When it arrives in the second half of 2021, the higher-riding V60 Cross Country will replace the BMW 3 Series Touring-rivalling V60.

“Our plan is to move to [V60] Cross Country only,” Nick Connor, Volvo Australia’s outgoing managing director, told CarExpert.

“We’re going to try it, see how it goes, but I think there’s some benefit in simplification of the offer. We think the V60 Cross Country will appeal to a lot of previous XC70 Cross Country customers.

“It’s a very good all-round product and we’ll see how it goes,” Mr Connor said.

Although it will be run out when the Cross Country arrives next year, Mr Connor didn’t rule out Volvo Australia bringing back the regular V60 wagon if demand dictates it.

The V60 Cross Country sits 75mm higher than the regular V60 and includes revised suspension and an off-road drive mode. The larger V90 is also only available as a Cross Country in Australia, although a conventional wagon is available overseas.

In overseas markets, the V60 Cross Country is available as either a B4 diesel or B5 petrol, both of which feature a 48V mild-hybrid system.

The B4 produces 145kW of power and 420Nm of torque from its 2.0-litre turbo-diesel four, while the B5 pumps out 185kW of power and 350Nm of torque from its 2.0-litre turbo-petrol four.

Given it will axe diesel engines in 2021 and move to an exclusively hybridised range, it’s likely Volvo Australia will bring only the petrol model.

Sales of the V60 wagon are almost on a par with the related S60 sedan. A total of 263 have been sold to date this year, compared to 299 examples of the sedan.

Although wagon sales are a mere fraction of SUV sales in Australia, Mr Connor says they’re an integral cog in the Volvo machine.

“Volvo is known as a wagon brand. A lot of our heritage is in wagons, we love them,” he said.
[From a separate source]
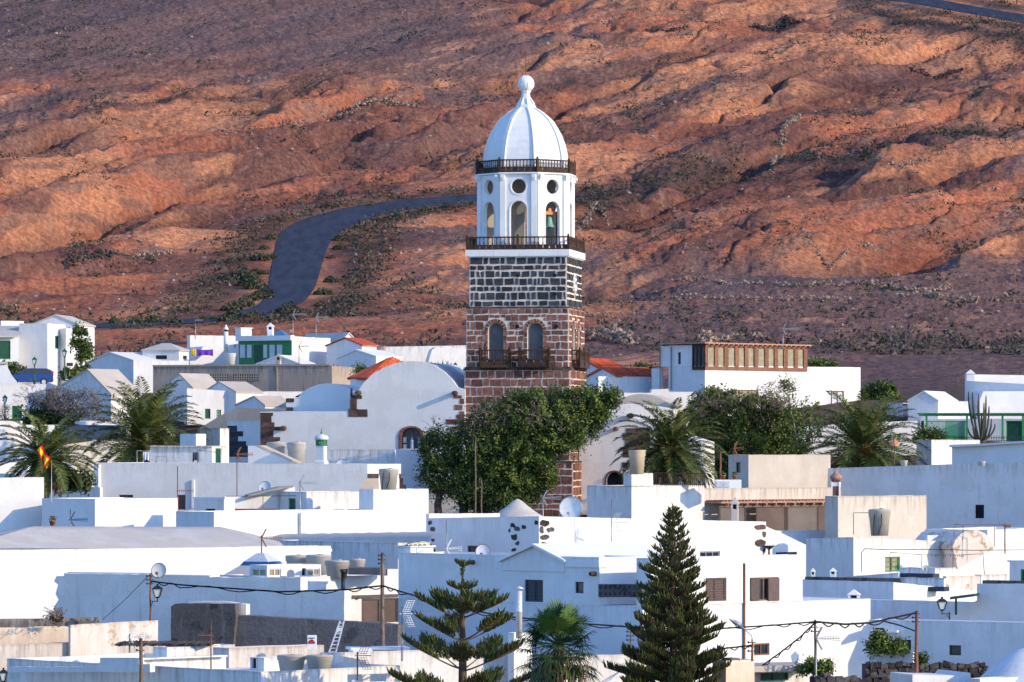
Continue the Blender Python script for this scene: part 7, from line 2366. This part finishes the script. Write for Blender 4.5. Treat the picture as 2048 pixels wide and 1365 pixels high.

“A lot of journalists love wagons. You get improved driving dynamics versus an SUV, better fuel economy, better handling, better ride… They make an awful lot of sense, and to my eyes our wagons look fantastic as well.

“I keep thinking that at some point consumers will say ‘you know what, I’ve had so many SUVs. I fancy going back to a wagon’.

“We won’t hold our breath for that to happen, but we want to continue to have a wagon presence in the Australian market because it’s a part of our heritage, and we do have a strong, core base of wagon customers who want that.

“As long as we’re making them, we should supply them.”